UK Business Post and Royal Mail sign first access agreement

Business Post and Royal Mail have signed the first agreement of its kind in Europe to enable access to Royal Mail’s local sorting and final delivery network.

From April 2004, the Business Class service run by Business Post’s subsidiary,
UK Mail, will offer large mailers (initially, businesses mailing over 4,000 and,
typically, over 10,000, pre-sorted letters a day) two day mail delivery with
track-and-trace up to the point of handover to Royal Mail, and flexibility of
collection.

For letters under 60g in weight – covering the vast majority of business mail –
the access charge to Royal Mail’s 73 Inward Mail Centres for UK Mail for 2004/05
has been agreed at 13.0p (for letters already sorted to each of Royal Mail’s
1,450 Delivery Offices) and 13.375p (for letters alreadysorted to each of Royal
Mail’s 121 postcode areas).
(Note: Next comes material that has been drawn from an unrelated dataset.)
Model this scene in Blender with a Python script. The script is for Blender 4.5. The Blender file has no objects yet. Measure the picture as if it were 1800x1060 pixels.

In addition, UK Mail and Royal Mail have agreed to
work together to trial access at Delivery Offices.

Business Post’s Chief Executive, Paul Carvell, stated “Our Access Agreement
represents a highly satisfactory basis on which Business Post intends to build a
substantial, profitable business.

We believe that the combination of Business Post’s strengths in efficient,
time-critical, tracked nationwide express distribution with Royal Mail’s
strengths in local coverage and the reputation of the 80,000 local delivery
postmen and women will enable a highly reliable two day end-to-end delivery
service to be provided at an attractive price.”

Royal Mail’s Chief Executive, Adam Crozier, said: “Royal Mail and UK Mail have
worked together closely and constructively on this Access Agreement. I’m
confident we have got a deal that will work for UK Mail and its customers, and
for Royal Mail and its people.

The agreement is a landmark. It’s the first access deal of its kind in Europe
and it marks a new phase in the development of competition and choice in the UK
mail market.”

Mr Crozier added, “The contract we’ve signed today gives Royal Mail a commercial
income stream without undermining our ability to continue providing a
one-price-goes-anywhere universal service to the UK’s 27 million addresses.
Those are the key considerations. We’ve demonstrated that it’s possible to reach
a commercial agreement on access while safeguarding the universal service.

Like Royal Mail, UK Mail recognises the vital importance of a universal postal
service. The only way Royal Mail can deliver at one affordable price to 27
million addresses is if the cost of handling all mail is averaged over the
entire country. This deal does that. It will ensure that, overall, the letters
presented to Royal Mail by UK Mail resemble an ‘average’ bag of mail.”

Mr Crozier signalled Royal Mail’s willingness to enter into similar access
agreements with other companies to “wholesale” Royal Mail’s unique nationwide
delivery network.

“The key test for Royal Mail is that any access deal is a commercial one which
does not pose a threat to the universal service,” said Mr Crozier.